**TASK TO COMPLETE**
Everything from the first line of the data through the line with "return Matrix.Rotation(-ang, 4, 'Y')" is to be echoed exactly, minus the pictures.

**DATA SECTION**
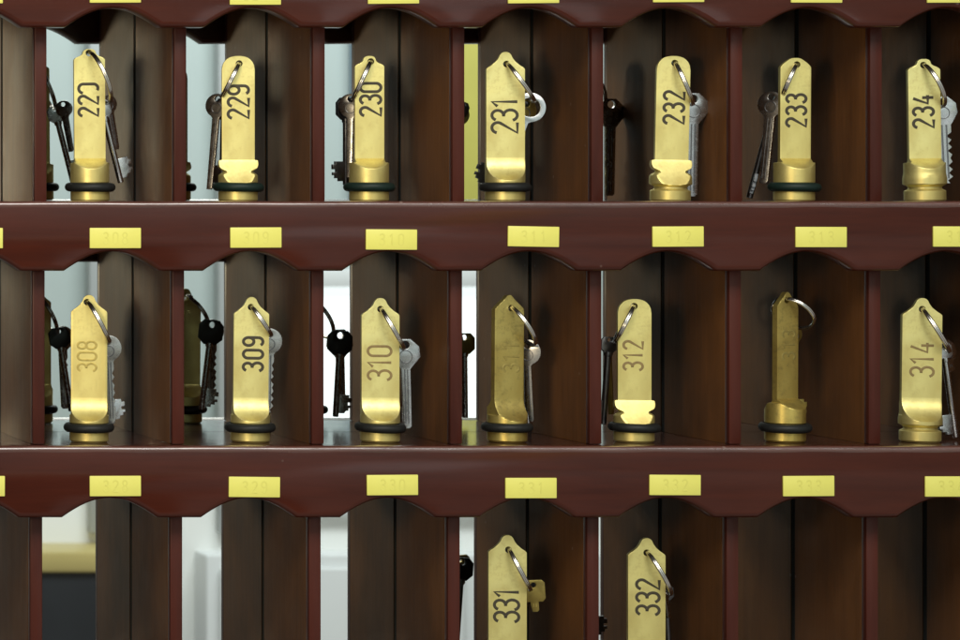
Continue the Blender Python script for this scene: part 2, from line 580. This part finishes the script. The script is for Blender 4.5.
TAG_Y = 0.037
def orient(dx, dz, twist):
    ang = math.atan2(dx, -dz)
    return Matrix.Rotation(-ang, 4, 'Y') @ Matrix.Rotation(R(twist), 4, 'Z')

def room_key(tier, cx, top, hwid, kind, topk, num, numbox, ink, hole, ringB, bulge, keys, label, lean=0.0, yaw=-8.0, oring='rubber', mat='brass', numpitch=12.0):
    shelf_z = W(0, SHELVES[tier + 1][0]).z
    u = PX * (DIST + TAG_Y) / DIST
    base = W(cx, 0, TAG_Y); base.z = shelf_z - 0.0002
    top_z = W(cx, top, TAG_Y).z
    H = (top_z - base.z) / u
    root = bpy.data.objects.new('room_key', None)
    COL.objects.link(root)
    root.location = base
    root['label'] = label
    root['category'] = 'room key'
    root['group'] = 'hotel room keys standing in the rack'
    # tag
    hp = W(hole[0], hole[1], TAG_Y)
    hz = (hp.z - base.z) / u
    hx = (hp.x - base.x) / u - hz * math.tan(R(lean))
    tag = link('brass_tag', tag_mesh(H, hwid, topk, kind, oring is not None, u, (hx * .8, hz)), M[mat], root)
    tag.rotation_euler = (0, R(lean), R(yaw))
    # number
    nx, ny, nh = numbox
    np_ = W(nx, ny, TAG_Y)
    lx = (np_.x - base.x) - (np_.z - base.z) * math.tan(R(lean))
    st = number_paths(num, nh * 0.9 * u, numpitch * u)
    st = [[(x + lx, z + np_.z - base.z) for x, z in s] for s in st]
    wdt = {'engraving': 3.0, 'engraving_mid': 2.6, 'engraving_faint': 2.5}[ink]
    link('engraved_number', ribbon('engraved_number', st, wdt * u, -3.0 * u, 0.00009), M[ink], tag)
    if oring:
        pr = [((20.2 + 4.6 * math.cos(t)) * u, (14.4 + 4.5 * math.sin(t)) * u) for t in [2 * math.pi * i / 16 for i in range(16)]]
        o = link('rubber_ring', lathe_mesh('rubber_ring', pr), M[oring], tag)
        o.rotation_euler = (R(random.uniform(-1.5, 1.5)), R(random.uniform(-1.5, 1.5)), 0)
    # split ring through the hole
    A = W(hole[0], hole[1] - 1.0, TAG_Y - 0.0005)
    B = W(ringB[0], ringB[1], TAG_Y + 0.007)
    me = ring_mesh(A - base, B - base, bulge, K=(A.x - CAM.x) / DIST)   # hangs turned along the line of sight
    link('split_ring', me, M['steel'], root)
    # keys on the ring
    for kd in keys:
        Y = kd.get('Y', TAG_Y + 0.010)
        h = W(*kd['at'], Y) - base
        t = W(*kd['to'], Y) - base
        d = t - h
        L = d.length / (PX * (DIST + Y) / DIST)
        rot = orient(d.x, d.z, kd.get('twist', 0))
        mx = Matrix.Translation(h) @ rot
        if kd['k'] == 'flat':
            me = flat_key_mesh(L, kd.get('bow', 'round'), kd.get('rb', 11), kd.get('blade', 9), kd.get('teeth', 0), u)
            o = link('flat_key', me, M[kd.get('m', 'nickel')], root)
            o.matrix_local = mx
            rb, bl = kd.get('rb', 11), kd.get('blade', 9)
            y0 = -rb * 1.7 if kd.get('bow') == 'ring' else -rb * 1.5
            strips = [[(bl * .12 * sx * u, 0, (y0 - 2) * u), (bl * .12 * sx * u, 0, (-L + 5) * u)] for sx in ((-1.1, 1.4) if bl > 7 else (0.3,))]
            for sd in (-1, 1):
                link('blade_groove', ribbon('blade_groove', [[(x, z) for x, _, z in st] for st in strips], max(1.0, bl * .12) * u, sd * 0.0011, 0.00006), M['dark_steel' if kd.get('m', 'nickel') != 'brass_key' else 'brass_shaded'], o)
            if kd.get('bow', 'round') in ('round', 'hex'):
                ov = [circ(0, (-rb * .78) * u, rb * .42 * u, 20)]
                ov = [[(x, z * 1.0) for x, z in lp] + [lp[0]] for lp in ov]
                link('bow_stamp', ribbon('bow_stamp', ov, 1.0 * u, -0.0011, 0.00006), M['dark_steel'], o)
        else:
            e = bpy.data.objects.new('barrel_key', None)
            bow, shank, bitm = mortise_parts(L, kd.get('rb', 11), kd.get('bit', 1), u)
            e = link('barrel_key', shank, M[kd.get('m', 'nickel')], root)
            e.matrix_local = mx
            link('bow', bow, M[kd.get('mb', kd.get('m', 'nickel'))], e)
            link('bit', bitm, M[kd.get('m', 'nickel')], e)
    return root

F = lambda at, to, **k: dict(k='flat', at=at, to=to, **k)
B_ = lambda at, to, **k: dict(k='barrel', at=at, to=to, **k)

# ---- upper row
room_key(0, 90, 49, 15.2, 'ledge', 'notch', '22?', (88, 100, 21), 'engraving', (88.5, 53), (106, 103), .28,
  [F((108, 99), (116, 150), rb=9, blade=7, m='nickel', Y=.052, twist=25), B_((101, 104), (121, 183), rb=9, bit=1, m='nickel', Y=.049, twist=10)],
  'brass tag numbered 22 with worn last digit and black rubber ring, first in upper row', lean=-.4, yaw=-6)
room_key(0, 238, 56, 15.8, 'bell', 'round', '229', (238, 102, 22), 'engraving', (239, 63.5), (222, 97), .04,
  [F((218, 99), (209, 190), rb=12, blade=7, m='dim_nickel', Y=.050, twist=-40), B_((224, 102), (222, 190), rb=9, bit=-1, m='dark_steel', Y=.058, twist=20)],
  'round topped brass tag fully stamped 229 with notched bell shaped cut above rubber ring', oring='rubber_green', yaw=-10)
room_key(0, 369, 56, 14.2, 'ledge', 'notch', '230', (370, 99.5, 22), 'engraving', (370.5, 61.5), (353, 99), .04,
  [F((351, 99), (349, 178), rb=12, blade=6, m='dim_nickel', Y=.050, twist=-35), B_((346, 102), (346, 186), rb=11, bit=-1, m='dark_steel', mb='black_plastic', Y=.057, twist=15)],
  'brass tag stamped 230 with small notched tip and key hanging left', oring='rubber_green')
room_key(0, 505, 52, 18.4, 'scoop', 'point', '231', (504, 115, 27), 'engraving', (506, 64), (532, 100), .06,
  [F((534, 97), (514, 150), bow='ring', rb=15, blade=7, m='nickel', Y=.047, twist=-12), F((526, 104), (516, 165), rb=12, blade=8, m='brass_key', Y=.054, twist=10),
   B_((522, 100), (484, 190), rb=9, bit=-1, m='dark_steel', Y=.060)],
  'wide brass tag stamped 231 with pointed top and loose silver disc ring on its right', yaw=-9, numpitch=12.6)
room_key(0, 670, 56, 15.8, 'bell', 'round', '232', (673, 107.5, 21), 'engraving', (674, 63), (691, 103), .07,
  [F((693, 99), (691, 197), bow='hex', rb=15.5, blade=11, m='nickel', Y=.050, twist=-6)],
  'round topped brass tag stamped 232 with no rubber ring and pale six sided key', oring=None, lean=1.2, yaw=-10)
room_key(0, 794, 58, 14.8, 'ledge', 'bevel', '233', (795, 110.5, 21), 'engraving', (796, 64.5), (782, 97), .04,
  [F((772, 97), (763, 184), rb=13, blade=10, m='nickel', Y=.049, twist=-48), B_((776, 99), (749, 199), rb=9, bit=-1, m='dark_steel', Y=.058, twist=70)],
  'brass tag stamped 233 with dark green rubber ring and key hanging on its left', oring='rubber_green', yaw=-4, lean=.3)
room_key(0, 925, 59, 15.0, 'ledge', 'notch', '234', (922.5, 111.5, 21), 'engraving', (922.5, 65), (938, 106), .33,
  [F((942, 102), (946, 184), bow='hex', rb=14, blade=14, teeth=-1, m='nickel', Y=.050, twist=-10)],
  'brass tag stamped 234 with grooved bare base and serrated silver key, last in upper row', oring=None, lean=-.8, yaw=-9)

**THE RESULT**
Continue the Blender Python script for this scene: part 2, from line 580. This part finishes the script. The script is for Blender 4.5.
TAG_Y = 0.037
def orient(dx, dz, twist):
    ang = math.atan2(dx, -dz)
    return Matrix.Rotation(-ang, 4, 'Y') @ Matrix.Rotation(R(twist), 4, 'Z')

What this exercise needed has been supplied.